Up to and including the line that contains "C = SC.collection", repeat each line of the data exactly, starting from the first.
BEGIN Supplied information
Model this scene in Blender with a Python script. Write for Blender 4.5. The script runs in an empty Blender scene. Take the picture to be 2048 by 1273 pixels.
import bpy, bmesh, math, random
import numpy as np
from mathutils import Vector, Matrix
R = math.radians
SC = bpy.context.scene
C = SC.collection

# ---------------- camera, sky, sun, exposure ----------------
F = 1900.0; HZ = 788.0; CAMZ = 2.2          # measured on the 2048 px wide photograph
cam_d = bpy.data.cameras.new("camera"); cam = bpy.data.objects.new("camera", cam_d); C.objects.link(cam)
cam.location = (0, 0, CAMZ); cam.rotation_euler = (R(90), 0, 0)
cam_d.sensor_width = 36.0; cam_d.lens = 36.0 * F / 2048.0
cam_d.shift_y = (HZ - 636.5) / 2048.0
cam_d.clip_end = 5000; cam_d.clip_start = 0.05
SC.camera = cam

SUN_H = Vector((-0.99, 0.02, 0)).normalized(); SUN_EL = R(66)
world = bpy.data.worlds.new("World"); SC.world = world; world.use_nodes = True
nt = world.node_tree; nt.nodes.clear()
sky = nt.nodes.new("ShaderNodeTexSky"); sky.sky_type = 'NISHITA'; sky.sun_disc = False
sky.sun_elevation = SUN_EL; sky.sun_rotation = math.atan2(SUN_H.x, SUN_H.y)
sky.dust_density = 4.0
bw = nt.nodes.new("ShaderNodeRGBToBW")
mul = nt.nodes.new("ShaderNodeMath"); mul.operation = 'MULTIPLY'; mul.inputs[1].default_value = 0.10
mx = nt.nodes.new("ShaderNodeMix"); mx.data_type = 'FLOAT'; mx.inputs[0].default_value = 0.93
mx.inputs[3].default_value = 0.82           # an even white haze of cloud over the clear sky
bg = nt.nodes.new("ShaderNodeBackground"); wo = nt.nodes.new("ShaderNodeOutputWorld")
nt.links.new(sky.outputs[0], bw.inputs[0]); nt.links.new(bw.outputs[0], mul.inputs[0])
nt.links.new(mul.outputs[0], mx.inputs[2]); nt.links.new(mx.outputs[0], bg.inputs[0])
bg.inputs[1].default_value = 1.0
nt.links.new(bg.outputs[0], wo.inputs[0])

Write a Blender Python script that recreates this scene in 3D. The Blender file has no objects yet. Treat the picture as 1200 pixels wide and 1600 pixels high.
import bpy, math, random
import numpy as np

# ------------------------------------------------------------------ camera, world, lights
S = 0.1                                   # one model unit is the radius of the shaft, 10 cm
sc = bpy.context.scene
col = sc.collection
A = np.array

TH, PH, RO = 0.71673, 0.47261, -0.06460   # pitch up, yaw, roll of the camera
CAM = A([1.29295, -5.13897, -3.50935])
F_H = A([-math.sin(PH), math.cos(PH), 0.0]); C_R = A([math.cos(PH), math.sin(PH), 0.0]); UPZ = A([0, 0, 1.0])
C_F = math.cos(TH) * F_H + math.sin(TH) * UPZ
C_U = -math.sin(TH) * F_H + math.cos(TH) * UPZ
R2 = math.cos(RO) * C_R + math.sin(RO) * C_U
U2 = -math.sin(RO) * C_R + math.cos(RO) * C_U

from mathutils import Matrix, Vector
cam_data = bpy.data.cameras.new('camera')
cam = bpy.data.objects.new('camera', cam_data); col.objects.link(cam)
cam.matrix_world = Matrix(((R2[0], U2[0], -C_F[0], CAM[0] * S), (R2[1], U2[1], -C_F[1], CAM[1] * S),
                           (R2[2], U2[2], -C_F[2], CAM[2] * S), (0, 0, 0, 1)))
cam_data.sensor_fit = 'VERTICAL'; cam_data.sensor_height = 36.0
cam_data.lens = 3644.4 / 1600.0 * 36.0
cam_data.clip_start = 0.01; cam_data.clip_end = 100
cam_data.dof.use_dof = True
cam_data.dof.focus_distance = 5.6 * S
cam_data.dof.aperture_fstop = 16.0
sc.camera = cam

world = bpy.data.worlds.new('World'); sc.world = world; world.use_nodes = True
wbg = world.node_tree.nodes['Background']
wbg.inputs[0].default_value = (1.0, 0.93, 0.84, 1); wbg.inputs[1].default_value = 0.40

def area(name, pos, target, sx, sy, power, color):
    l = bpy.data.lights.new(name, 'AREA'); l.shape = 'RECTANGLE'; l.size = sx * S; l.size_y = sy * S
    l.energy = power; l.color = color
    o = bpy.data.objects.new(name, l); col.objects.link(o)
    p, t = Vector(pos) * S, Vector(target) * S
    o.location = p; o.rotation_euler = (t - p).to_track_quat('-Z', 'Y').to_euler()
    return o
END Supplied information
Exercise output:
Model this scene in Blender with a Python script. Write for Blender 4.5. The script runs in an empty Blender scene. Take the picture to be 2048 by 1273 pixels.
import bpy, bmesh, math, random
import numpy as np
from mathutils import Vector, Matrix
R = math.radians
SC = bpy.context.scene
C = SC.collection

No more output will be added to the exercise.